On Monday evening, my phone started buzzing with texts and direct messages asking me if I’d seen the news about the New Media Consortium. It had sent out an email to its members announcing that it was suddenly and immediately shutting its doors.
The details of “why” are still sketchy. The organization says that there were “apparent errors and omissions by its former Controller and Chief Financial Officer,” and it is now insolvent.
It is not clear what comes next. What will happen to the organization’s assets, for example, including the Horizon Report? (As NMC heads into bankruptcy, the project will certainly be deemed “property,” and I don’t think the Creative Commons licensing on each report is going to save The Horizon Report brand from being sold off to pay NMC’s debtors.)
While I am sad for all the NMC employees who lost their jobs, I confess: I will not mourn an end to the Horizon Report project. (If we are lucky enough, that is, that it actually goes away.) I do not think the Horizon Report is an insightful or useful tool. Sorry. I recognize some people really love to read it. But perhaps part of the problem that education technology faces right now – as an industry, as a profession, what have you – is that many of its leaders believe that the Horizon Report is precisely that. Useful. Insightful.
I appreciate efforts to help people understand what is happening in education technology. Indeed, I’ve just spent the past 6 weeks writing my review of the stories we have been told in 2017 about “the future of education.” I don’t wrap this analysis up on the language of “science” like I think the Horizon Report tries to. There is an empirical bent to my work, I suppose. I track on all the news throughout the year and monitor the kinds of things that some folks very much hope will become “ed-tech trends.” I look at who’s investing in ed-tech. I look at who’s promoting ed-tech and who will benefit from these narratives. But I don’t do this so that I can give schools a list of technologies and say “you should buy this.” I am not interested in my work being “useful” in that way.
That’s how the Horizon Report happily functions: it’s marketing copy for the industry. It’s marketing copy for a particular vision of the future. It’s shallow, and it’s almost always wrong. It is, in so many ways, one of the prime examples what I wrote about in the first article in my year-end series: “education technology and fake news.”

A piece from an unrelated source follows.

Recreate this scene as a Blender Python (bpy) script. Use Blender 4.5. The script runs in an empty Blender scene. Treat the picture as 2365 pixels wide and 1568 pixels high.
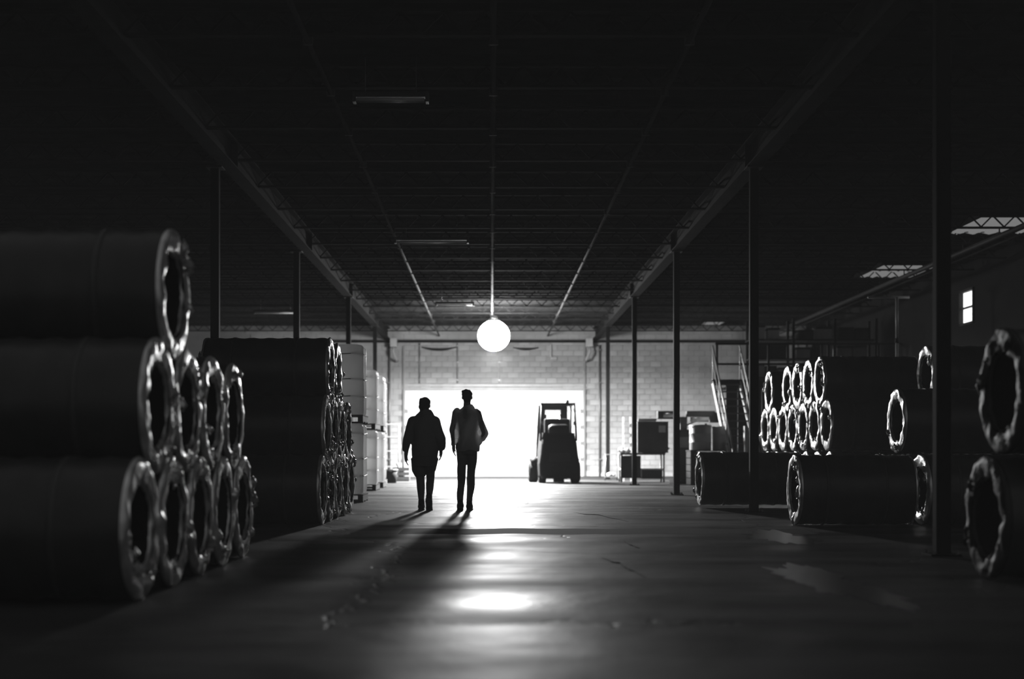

When I started this project – “The Horizon Report Data Liberation” project – I wanted to be able to extract the predictions that were trapped inside the PDFs that the NMC released. I haven’t ever really had the time to devote myself fully to this. (Extracting data from PDFs is annoying. I bet Adobe buys the Horizon Report just to preserve the awful file format of all this.)
I do have a list of all the predictions that have been made since the Higher Ed and K-12 reports started about what’s supposedly “on the horizon” in those one, three, and five year increments. And I have downloaded all the Horizon Reports (the English language versions, at least) and posted them here, so they’ll be available even if the NMC.org website is not.
I am hoping that people decide that there’s nothing on the horizon now when it comes to this particular work. That they stop to think about how the Horizon Report, along with Gartner Hype Cycles and market research reports, doesn’t serve much other than this weird notion that “the best way to predict the future is to issue a press release.” Or a release a semi-annual PDF.